_Set task_: Go through the records and extract every line with the word "wide".

_Exercise data_:
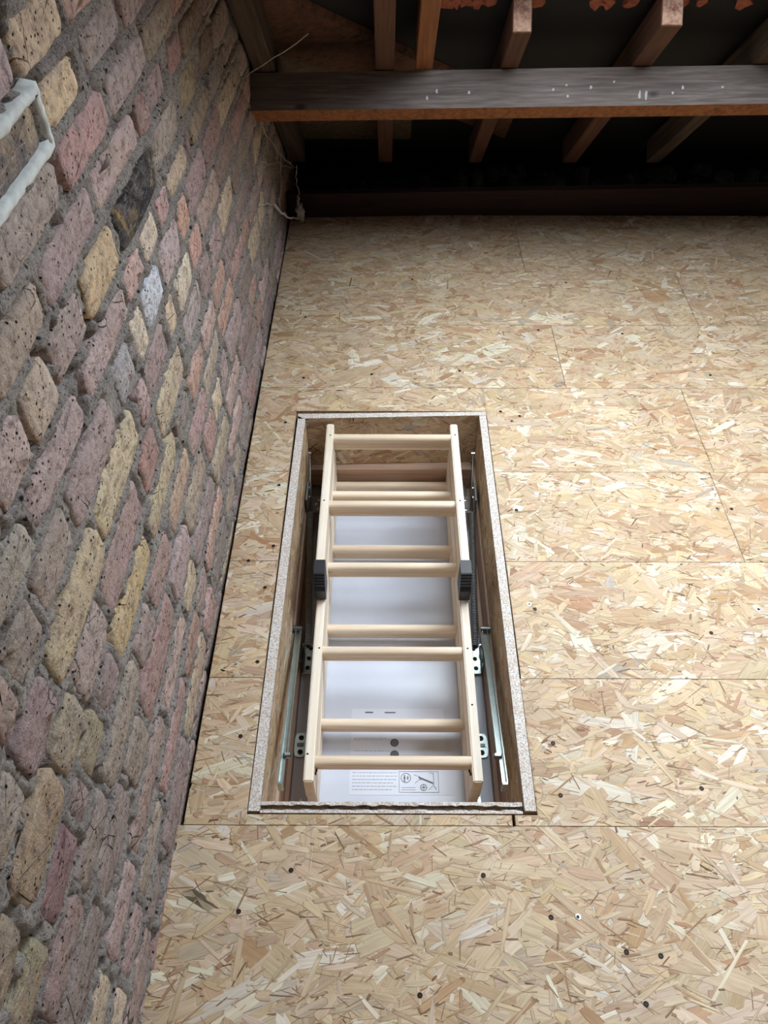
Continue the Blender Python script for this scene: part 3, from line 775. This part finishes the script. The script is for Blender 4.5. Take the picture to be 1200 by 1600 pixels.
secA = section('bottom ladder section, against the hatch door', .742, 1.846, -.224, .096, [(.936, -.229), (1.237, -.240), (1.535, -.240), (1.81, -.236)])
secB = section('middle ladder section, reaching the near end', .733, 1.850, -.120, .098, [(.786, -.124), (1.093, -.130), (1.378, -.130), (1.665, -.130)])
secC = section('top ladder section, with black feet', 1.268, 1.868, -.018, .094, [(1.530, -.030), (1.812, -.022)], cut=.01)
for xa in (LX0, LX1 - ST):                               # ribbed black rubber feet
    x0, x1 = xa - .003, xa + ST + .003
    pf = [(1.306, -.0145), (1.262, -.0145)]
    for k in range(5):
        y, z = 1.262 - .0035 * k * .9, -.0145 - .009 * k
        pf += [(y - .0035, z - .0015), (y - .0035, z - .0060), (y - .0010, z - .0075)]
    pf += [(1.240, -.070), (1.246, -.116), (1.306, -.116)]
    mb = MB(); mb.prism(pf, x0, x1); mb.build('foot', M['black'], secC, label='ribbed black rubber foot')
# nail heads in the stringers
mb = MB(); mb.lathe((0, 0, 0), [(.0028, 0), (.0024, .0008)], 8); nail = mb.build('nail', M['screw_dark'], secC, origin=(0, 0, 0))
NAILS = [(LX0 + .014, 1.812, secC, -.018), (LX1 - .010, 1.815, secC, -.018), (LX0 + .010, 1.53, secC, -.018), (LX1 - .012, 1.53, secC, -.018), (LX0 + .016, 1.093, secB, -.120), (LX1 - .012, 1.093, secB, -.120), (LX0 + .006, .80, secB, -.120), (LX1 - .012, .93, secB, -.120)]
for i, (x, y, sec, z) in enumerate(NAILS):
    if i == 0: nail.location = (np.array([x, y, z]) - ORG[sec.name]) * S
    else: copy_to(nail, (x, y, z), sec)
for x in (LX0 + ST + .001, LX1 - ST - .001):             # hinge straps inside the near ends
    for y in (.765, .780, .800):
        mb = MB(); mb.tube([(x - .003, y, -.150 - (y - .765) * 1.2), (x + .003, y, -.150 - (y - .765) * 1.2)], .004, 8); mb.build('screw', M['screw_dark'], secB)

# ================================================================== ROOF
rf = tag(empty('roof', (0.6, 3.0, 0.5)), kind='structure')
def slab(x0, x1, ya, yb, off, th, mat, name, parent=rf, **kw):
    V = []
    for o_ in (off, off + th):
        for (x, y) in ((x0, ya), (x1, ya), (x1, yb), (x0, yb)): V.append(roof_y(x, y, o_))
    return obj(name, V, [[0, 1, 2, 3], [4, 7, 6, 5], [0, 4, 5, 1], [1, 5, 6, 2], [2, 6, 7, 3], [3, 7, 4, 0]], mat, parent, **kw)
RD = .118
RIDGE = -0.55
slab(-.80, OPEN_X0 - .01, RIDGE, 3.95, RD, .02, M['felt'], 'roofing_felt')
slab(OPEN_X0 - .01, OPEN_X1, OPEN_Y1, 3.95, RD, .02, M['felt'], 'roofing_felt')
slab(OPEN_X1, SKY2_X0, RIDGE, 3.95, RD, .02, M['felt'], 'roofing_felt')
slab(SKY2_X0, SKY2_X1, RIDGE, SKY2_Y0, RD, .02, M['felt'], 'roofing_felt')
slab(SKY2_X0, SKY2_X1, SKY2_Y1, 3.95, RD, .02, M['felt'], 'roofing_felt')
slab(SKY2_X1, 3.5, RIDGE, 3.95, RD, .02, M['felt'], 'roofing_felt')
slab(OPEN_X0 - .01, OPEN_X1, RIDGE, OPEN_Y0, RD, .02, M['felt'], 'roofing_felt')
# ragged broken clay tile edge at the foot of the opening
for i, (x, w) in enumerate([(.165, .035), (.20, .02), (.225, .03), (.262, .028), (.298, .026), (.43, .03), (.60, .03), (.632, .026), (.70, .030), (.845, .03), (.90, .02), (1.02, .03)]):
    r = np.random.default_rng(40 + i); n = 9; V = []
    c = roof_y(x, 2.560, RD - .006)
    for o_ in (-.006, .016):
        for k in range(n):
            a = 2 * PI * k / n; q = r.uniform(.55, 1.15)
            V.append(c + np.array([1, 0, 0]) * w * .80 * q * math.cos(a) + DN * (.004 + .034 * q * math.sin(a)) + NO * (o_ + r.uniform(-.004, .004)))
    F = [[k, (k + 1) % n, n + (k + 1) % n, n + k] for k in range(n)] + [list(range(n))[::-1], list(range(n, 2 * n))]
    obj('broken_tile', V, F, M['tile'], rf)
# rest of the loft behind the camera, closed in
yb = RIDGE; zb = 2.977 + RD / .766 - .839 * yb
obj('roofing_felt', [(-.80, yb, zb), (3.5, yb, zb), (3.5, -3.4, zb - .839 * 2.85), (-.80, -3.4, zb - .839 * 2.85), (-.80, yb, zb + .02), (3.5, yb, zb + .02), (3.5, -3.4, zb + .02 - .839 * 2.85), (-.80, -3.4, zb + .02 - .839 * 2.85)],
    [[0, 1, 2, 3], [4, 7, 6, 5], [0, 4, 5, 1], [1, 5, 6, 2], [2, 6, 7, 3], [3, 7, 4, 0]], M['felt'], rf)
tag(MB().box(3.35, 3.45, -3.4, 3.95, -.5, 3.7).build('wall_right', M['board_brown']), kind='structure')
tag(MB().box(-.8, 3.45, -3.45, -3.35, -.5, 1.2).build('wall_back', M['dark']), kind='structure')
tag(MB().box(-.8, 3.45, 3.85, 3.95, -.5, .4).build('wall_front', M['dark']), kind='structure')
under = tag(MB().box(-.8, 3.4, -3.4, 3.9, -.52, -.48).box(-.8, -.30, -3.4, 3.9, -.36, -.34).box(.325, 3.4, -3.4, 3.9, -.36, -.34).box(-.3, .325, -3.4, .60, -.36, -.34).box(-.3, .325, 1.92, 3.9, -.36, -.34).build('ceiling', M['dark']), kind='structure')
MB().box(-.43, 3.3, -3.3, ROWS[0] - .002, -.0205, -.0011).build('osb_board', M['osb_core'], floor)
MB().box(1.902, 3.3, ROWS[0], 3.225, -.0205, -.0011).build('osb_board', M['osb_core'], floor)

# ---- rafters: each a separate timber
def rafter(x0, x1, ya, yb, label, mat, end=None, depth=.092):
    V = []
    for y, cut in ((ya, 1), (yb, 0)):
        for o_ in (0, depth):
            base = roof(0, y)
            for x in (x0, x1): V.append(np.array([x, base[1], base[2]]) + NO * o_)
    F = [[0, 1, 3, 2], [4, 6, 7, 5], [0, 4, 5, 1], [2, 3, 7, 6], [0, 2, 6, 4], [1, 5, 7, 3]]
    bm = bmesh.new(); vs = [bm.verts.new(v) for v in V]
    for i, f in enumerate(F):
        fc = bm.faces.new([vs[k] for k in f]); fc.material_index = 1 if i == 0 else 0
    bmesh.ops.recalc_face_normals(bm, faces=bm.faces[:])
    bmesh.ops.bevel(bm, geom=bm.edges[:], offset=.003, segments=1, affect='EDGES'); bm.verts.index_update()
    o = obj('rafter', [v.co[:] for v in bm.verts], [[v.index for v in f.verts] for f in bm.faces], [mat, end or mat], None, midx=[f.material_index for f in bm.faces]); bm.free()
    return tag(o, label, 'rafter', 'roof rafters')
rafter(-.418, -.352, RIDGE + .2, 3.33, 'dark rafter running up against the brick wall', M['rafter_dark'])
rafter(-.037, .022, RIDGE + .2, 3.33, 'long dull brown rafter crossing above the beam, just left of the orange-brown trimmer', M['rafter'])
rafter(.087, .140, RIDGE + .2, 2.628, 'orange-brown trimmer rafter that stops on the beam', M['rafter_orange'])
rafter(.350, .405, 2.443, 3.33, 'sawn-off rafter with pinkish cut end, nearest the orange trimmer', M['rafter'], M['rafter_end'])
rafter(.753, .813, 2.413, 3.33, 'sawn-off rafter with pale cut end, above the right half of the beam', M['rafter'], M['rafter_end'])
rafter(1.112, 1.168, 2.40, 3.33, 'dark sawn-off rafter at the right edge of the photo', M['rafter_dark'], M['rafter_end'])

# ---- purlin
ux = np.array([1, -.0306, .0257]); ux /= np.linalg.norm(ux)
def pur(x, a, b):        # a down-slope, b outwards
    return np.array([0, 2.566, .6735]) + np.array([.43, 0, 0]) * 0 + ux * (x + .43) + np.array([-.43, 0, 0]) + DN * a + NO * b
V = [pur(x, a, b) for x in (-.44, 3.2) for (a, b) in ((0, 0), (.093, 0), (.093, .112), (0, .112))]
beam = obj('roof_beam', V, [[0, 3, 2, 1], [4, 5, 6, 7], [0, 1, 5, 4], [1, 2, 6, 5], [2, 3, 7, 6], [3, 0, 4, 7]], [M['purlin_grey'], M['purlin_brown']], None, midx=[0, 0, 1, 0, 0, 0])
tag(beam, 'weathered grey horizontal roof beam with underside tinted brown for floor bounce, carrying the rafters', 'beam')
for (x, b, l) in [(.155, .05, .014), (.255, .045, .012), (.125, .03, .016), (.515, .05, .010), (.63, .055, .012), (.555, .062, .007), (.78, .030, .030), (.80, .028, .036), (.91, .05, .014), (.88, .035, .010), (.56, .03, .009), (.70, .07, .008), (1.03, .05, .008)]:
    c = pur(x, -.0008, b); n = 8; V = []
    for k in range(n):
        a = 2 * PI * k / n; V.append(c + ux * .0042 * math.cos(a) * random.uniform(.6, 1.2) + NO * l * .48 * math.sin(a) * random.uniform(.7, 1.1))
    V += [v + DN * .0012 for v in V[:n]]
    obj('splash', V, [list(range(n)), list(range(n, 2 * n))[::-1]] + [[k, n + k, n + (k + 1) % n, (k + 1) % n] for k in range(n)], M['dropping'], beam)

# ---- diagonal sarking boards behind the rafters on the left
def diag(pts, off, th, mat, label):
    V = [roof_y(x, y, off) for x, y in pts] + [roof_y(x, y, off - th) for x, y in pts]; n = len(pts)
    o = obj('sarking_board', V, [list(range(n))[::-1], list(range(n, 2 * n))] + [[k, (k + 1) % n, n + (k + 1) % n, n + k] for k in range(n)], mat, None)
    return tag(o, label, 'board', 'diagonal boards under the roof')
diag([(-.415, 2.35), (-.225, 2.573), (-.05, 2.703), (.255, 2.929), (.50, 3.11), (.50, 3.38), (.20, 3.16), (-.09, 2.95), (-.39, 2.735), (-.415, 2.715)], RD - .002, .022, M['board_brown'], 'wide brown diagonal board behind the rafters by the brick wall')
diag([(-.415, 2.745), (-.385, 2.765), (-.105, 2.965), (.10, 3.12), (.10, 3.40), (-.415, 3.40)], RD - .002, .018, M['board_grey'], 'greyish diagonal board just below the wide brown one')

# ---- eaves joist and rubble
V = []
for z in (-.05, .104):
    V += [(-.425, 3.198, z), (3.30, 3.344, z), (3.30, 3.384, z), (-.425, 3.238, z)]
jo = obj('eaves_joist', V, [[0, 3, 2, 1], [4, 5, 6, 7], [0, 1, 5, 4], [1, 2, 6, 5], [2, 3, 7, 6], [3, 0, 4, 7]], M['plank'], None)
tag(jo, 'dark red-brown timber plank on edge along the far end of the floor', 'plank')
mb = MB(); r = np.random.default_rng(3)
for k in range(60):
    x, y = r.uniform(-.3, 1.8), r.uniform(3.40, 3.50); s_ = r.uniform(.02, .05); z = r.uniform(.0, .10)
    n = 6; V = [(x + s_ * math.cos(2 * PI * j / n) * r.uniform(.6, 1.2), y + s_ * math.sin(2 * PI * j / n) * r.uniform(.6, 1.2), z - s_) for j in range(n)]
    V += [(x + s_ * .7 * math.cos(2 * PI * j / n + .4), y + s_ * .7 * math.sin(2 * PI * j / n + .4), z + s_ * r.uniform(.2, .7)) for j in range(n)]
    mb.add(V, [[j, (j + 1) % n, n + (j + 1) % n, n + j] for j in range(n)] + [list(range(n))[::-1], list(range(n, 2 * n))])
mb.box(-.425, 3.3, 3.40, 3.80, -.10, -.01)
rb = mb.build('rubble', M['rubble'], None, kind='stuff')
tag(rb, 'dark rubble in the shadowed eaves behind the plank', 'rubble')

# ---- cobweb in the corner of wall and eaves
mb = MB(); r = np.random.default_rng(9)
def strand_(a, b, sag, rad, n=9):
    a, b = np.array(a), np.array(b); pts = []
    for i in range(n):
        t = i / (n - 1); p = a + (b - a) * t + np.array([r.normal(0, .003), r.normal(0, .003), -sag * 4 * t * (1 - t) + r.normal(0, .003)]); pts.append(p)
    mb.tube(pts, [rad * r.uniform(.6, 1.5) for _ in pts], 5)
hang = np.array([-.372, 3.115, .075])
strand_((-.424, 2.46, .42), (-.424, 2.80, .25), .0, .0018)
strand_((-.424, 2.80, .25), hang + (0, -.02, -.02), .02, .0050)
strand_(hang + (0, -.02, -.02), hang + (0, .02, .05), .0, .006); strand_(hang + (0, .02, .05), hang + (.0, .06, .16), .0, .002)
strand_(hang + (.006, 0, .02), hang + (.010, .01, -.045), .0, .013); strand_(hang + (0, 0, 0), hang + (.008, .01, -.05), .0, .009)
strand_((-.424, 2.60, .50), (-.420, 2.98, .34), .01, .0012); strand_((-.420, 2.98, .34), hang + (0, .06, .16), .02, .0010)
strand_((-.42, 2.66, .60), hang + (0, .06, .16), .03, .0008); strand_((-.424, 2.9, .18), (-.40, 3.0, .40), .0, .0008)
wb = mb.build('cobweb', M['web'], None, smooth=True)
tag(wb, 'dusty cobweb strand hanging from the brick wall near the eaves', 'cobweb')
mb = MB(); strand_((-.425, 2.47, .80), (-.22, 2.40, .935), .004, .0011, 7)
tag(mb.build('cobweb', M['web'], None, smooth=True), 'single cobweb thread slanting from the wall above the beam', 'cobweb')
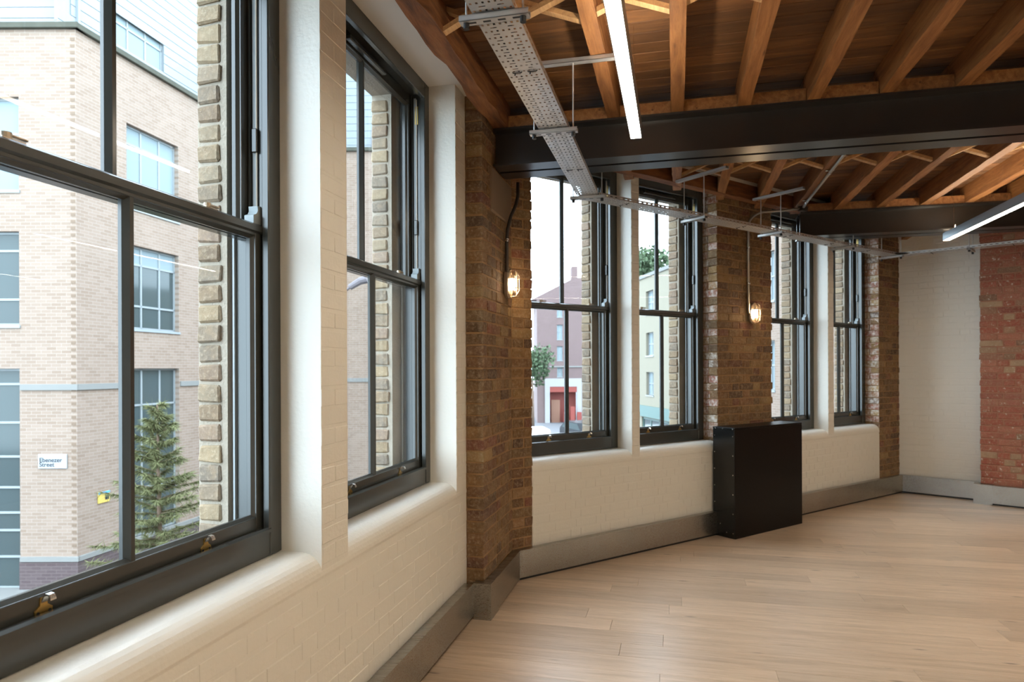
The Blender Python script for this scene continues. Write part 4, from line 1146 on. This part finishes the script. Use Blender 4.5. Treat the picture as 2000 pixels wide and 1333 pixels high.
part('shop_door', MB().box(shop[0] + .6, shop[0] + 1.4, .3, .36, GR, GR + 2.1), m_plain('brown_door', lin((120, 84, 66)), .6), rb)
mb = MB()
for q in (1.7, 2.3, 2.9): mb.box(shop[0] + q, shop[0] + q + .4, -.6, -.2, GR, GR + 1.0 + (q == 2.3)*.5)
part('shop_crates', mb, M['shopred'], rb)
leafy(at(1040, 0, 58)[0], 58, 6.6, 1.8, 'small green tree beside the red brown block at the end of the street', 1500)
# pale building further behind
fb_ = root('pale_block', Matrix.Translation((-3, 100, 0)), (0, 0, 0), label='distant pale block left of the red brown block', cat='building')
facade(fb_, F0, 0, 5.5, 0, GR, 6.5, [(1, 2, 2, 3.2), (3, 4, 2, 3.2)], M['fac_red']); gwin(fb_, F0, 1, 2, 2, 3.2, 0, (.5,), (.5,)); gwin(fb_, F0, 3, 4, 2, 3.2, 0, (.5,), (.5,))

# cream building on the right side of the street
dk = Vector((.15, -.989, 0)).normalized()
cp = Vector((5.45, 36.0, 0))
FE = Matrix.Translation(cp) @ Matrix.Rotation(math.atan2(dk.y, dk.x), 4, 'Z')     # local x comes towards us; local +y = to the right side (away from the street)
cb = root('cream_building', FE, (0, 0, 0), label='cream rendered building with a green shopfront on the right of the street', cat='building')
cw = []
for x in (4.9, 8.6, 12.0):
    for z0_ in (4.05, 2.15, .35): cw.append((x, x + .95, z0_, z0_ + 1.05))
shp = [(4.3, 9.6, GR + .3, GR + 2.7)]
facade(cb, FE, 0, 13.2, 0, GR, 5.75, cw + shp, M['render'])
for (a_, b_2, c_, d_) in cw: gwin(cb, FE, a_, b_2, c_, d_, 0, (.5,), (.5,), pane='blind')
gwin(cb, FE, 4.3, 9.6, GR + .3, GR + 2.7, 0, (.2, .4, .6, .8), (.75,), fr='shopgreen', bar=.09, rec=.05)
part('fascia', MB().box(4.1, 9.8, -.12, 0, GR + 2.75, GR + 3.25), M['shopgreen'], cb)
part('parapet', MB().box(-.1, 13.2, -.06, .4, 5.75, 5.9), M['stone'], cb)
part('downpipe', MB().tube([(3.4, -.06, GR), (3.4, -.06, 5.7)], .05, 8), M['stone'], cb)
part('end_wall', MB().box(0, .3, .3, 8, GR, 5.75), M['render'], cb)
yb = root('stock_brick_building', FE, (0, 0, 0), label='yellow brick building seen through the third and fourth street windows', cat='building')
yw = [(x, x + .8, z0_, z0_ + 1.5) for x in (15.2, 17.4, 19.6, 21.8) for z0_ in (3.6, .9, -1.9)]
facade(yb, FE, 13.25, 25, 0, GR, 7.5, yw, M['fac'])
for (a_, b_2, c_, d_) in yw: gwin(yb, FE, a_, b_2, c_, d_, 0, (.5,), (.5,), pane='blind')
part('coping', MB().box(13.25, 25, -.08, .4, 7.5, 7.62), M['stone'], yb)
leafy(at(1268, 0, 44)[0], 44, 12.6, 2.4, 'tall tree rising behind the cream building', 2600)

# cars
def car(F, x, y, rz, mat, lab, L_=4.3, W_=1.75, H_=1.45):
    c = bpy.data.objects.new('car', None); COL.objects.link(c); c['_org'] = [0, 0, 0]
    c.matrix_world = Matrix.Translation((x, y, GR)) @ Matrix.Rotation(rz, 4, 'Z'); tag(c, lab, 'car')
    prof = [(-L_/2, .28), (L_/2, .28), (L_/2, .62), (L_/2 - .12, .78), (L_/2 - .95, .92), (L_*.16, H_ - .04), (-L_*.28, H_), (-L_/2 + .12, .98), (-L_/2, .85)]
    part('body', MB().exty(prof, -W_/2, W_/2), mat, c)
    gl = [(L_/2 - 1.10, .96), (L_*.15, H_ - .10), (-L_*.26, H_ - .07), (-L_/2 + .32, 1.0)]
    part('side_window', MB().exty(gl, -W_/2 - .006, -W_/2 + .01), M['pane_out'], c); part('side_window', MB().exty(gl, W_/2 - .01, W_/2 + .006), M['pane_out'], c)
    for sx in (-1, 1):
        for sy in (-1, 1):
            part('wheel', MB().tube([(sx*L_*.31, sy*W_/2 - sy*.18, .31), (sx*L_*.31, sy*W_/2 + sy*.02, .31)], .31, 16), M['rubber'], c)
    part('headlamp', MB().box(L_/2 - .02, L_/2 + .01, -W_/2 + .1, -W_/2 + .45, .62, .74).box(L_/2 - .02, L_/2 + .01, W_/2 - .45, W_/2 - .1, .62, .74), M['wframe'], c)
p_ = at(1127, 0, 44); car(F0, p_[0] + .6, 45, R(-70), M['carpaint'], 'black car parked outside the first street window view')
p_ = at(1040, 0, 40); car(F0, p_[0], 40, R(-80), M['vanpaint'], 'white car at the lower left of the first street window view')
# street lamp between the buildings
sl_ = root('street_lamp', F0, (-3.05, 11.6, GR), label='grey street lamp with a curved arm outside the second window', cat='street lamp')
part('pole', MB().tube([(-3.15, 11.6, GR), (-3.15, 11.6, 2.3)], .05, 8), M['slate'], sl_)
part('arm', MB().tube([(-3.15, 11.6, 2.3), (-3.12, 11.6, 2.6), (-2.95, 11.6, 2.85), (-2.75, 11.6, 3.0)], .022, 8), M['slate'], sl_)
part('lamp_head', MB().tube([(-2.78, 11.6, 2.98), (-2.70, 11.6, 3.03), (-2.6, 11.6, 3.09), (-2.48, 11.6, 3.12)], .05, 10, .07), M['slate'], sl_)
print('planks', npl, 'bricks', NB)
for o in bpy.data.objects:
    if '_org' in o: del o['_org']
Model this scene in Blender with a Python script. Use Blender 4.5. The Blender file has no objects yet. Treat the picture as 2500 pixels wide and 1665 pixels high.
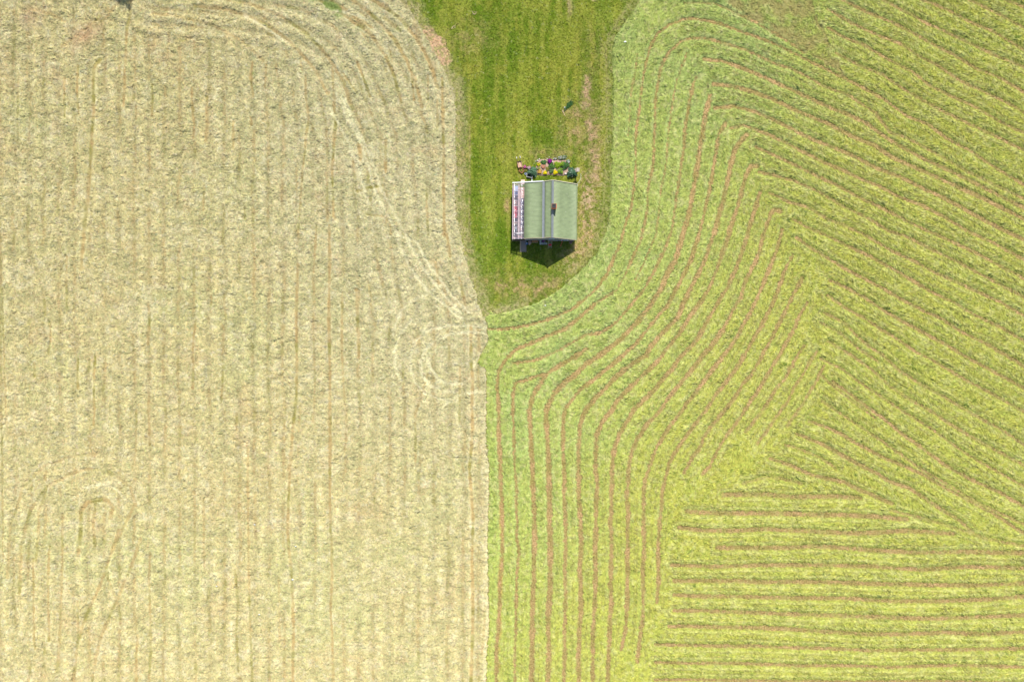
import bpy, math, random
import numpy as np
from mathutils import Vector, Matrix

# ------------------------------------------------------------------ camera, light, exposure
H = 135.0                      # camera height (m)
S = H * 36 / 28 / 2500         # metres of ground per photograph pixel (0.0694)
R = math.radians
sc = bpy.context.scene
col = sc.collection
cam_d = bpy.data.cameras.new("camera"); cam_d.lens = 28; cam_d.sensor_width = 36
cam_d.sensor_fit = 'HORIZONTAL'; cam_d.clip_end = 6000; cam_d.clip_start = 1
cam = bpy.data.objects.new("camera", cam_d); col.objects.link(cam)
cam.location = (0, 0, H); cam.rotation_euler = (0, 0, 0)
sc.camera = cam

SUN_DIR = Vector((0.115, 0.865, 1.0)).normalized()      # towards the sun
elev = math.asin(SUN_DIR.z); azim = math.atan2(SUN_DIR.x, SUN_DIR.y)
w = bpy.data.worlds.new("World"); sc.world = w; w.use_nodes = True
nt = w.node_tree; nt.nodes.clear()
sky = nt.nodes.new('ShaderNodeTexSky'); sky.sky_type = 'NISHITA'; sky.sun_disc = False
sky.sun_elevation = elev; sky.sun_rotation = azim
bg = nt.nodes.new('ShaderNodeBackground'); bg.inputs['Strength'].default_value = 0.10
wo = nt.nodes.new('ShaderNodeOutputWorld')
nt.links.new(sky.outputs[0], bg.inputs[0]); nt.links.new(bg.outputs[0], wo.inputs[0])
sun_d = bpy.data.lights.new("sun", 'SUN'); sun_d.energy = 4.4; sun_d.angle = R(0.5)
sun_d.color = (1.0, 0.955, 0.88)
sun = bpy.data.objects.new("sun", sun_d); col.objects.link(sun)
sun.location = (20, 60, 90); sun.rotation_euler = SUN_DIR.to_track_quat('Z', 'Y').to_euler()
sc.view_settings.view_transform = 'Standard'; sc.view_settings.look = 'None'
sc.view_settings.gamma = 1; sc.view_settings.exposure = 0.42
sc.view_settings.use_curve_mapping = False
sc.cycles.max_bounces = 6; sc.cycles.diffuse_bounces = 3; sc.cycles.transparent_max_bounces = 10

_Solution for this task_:
diag([(-.415, 2.35), (-.225, 2.573), (-.05, 2.703), (.255, 2.929), (.50, 3.11), (.50, 3.38), (.20, 3.16), (-.09, 2.95), (-.39, 2.735), (-.415, 2.715)], RD - .002, .022, M['board_brown'], 'wide brown diagonal board behind the rafters by the brick wall')
diag([(-.415, 2.745), (-.385, 2.765), (-.105, 2.965), (.10, 3.12), (.10, 3.40), (-.415, 3.40)], RD - .002, .018, M['board_grey'], 'greyish diagonal board just below the wide brown one')
The Blender Python script for this scene continues. Write part 4, from line 1146 on. This part finishes the script. Use Blender 4.5. Treat the picture as 2000 pixels wide and 1333 pixels high.
Model this scene in Blender with a Python script. Use Blender 4.5. The Blender file has no objects yet. Treat the picture as 2500 pixels wide and 1665 pixels high.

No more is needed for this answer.